Daryl K

NEW YORK, February 9, 2005
By Mark Holgate
At the beginning of this decade, New York's finest pant makers looked set to dominate the fashion scene, with editors, retailers, and celebrities extolling the virtues of Katayone Adeli, Bruce, and Daryl K. From that list, only the latter, designed by Daryl Kerrigan, has stayed afloat—and even she had to shutter her New York store, fold her business, and lie low for a while.

With this collection, her second since returning to the scene, Kerrigan showed why she's been missed, sending out clothes that were feminine, uncomplicated, and effortlessly hip. The designer did sharp versions of what have emerged as this fall's key items: a flowing jersey dress (she slipped hers over stovepipe pants); a tightly belted big coat (cut from dotted melton wool); and a voluminous blouson jacket, here in winter white reverse shearling. (She also used sheepskin to trim a great slouchy black leather shoulder bag.) There were also plenty of easy wardrobe basics—drawstring cardigans, knotted tanks, boxy jackets—designed to be thrown together on a whim.

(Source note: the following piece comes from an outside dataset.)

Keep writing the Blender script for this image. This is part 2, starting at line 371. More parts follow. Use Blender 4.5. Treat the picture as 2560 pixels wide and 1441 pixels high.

But there's also been a shift in Kerrigan's attitude. Yes, there's still an element of downtown grunge running through this label, like a nagging musical refrain from band du jour the Killers. But everything is much less self-consciously cool now. What with her color palette (earthy browns mixed with pink and lilac), and her weathered, worn silks and wools, this was a collection that could have quietly, but confidently, slipped from show to street in the blink of an eye.